Kurze Pausen durchsetzen das Stück, die äußerst spannungs- und energiegeladen beendet werden wollen. Ein doppelter Monolog oder eine Auseinandersetzung zu zweit mit sich selbst. 

Ganz anders als das Streichtrio vom Anfang beginnt das Schluss-Trio mit dem größtmöglichen Ausbruch. Die Violine schreit in ihren höchsten Lagen, Viola und Violoncello folgen schmerzvoll und impulsiv. Die Ausbrüche klingen gehetzt, aufgeregt und starr zugleich. 
Als wollten sie fliehen, ohne genau zu wissen, wovor und wohin. In aufgeregten Akkorden kommen alle zusammen, zwischendurch erfolgt ein kurzes Abwarten, als suche einer der drei den richtigen Weg. Dann folgen die anderen beiden schnell und nervös. Bis zum Ende stolpert das Trio durch die Schroffheit des Werks, mit kurzen Haltepunkten und zwischen fast existentiellen Extremen.
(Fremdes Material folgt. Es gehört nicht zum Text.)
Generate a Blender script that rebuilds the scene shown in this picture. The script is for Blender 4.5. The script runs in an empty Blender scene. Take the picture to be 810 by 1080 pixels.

Diese CD mit den Kammermusikwerken von Wolfgang Rihm ist wirklich ein Geschenk seines Freundes Friedrich Gauwerky. Auch an alle Hörerinnen und Hörer. Mit den musikalischen Partnerinnen und Partnern Alexandra Greffin-Klein (Violine), Axel Porath (Viola) und Florian Uhlig (Klavier) kreiert er Hörwelten, auf die man sich freilich einlassen muss und es auch kann. So entstehen Räume fernab von jeglicher Zeit. Jeder Ton, jede Pause, jeder Akkord und Klang ist so intensiv, dass diese körperlich zu spüren und zu erleben sind. 
Wolfgang Rihm bewegt und lässt Spielerinnen und Spieler sowie Hörerinnen und Hörer bewegen. Durch Welten von innen heraus genauso wie solche in komplett anderen Sphären. Jedesmal neu, jedesmal anders. Berührend sind sie in jedem Fall.